The nouvelle revolution is not limited to small farms and city backyards. There are ranchers who raise lambs strictly for the better restaurants; specialists in squab, ducks and range-fed chickens, and perhaps the hottest “new” farming, aquaculture.

Although specialty growers are happy to sell to wholesalers or to the public at farmers markets, most of them know that restaurants will compete for the new, the different, even the bizarre (blue potatoes, purple peppers, white eggplant--foods with no particular taste distinctions, merely pretty colors).

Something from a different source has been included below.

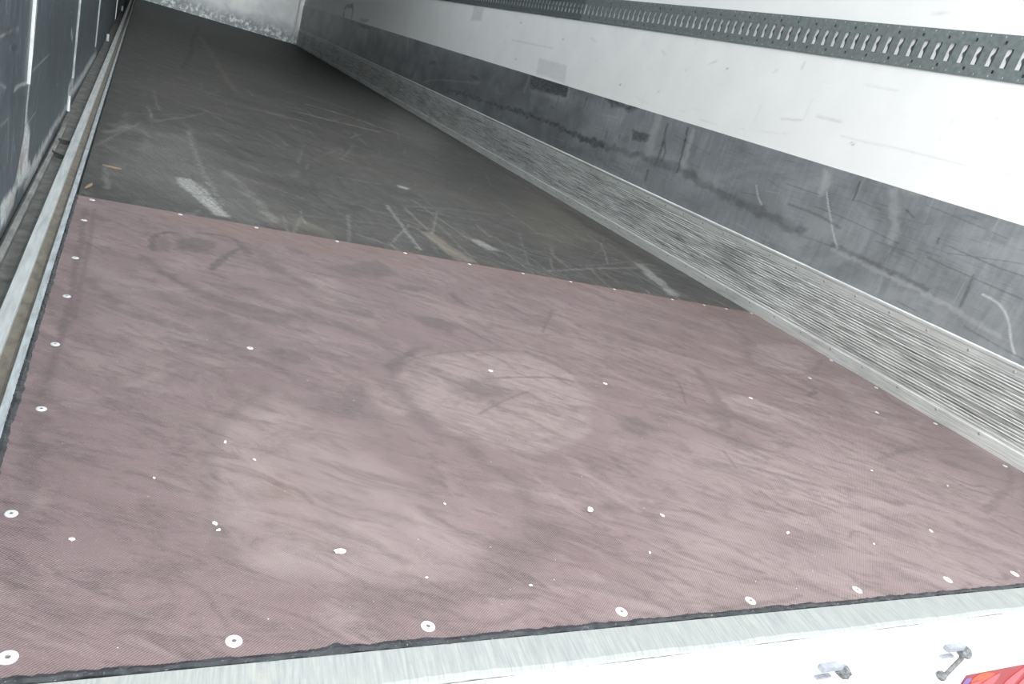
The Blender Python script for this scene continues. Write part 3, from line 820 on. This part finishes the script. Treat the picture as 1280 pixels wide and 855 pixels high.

“Newness is very important” to Bocca chef Matthew Antonvich, the same man who occasionally harvests Scott Murray’s weeds. “Vegetables are very seasonal,” he added. “I plan my menus according to what’s available, experimenting with new things, not traditional. The more new things you come up with, the better.” But demand is not constant, as duck and squab growers can tell you. Two years ago the birds were on every other restaurant menu, but now fish is more the fashion.

Other problems facing farmers in the Southland may prove more overwhelming than unpredictable taste trends. The population growth threatens to appropriate every inch of arable land for residential developments, and there is always the smog. Plants, like people, do not thrive in smog.

But for now, small growers are reaping more than they sow. “I figure I get 80%,” Gianetta said. “The rest I lose to weather and bugs. That’s not too bad.”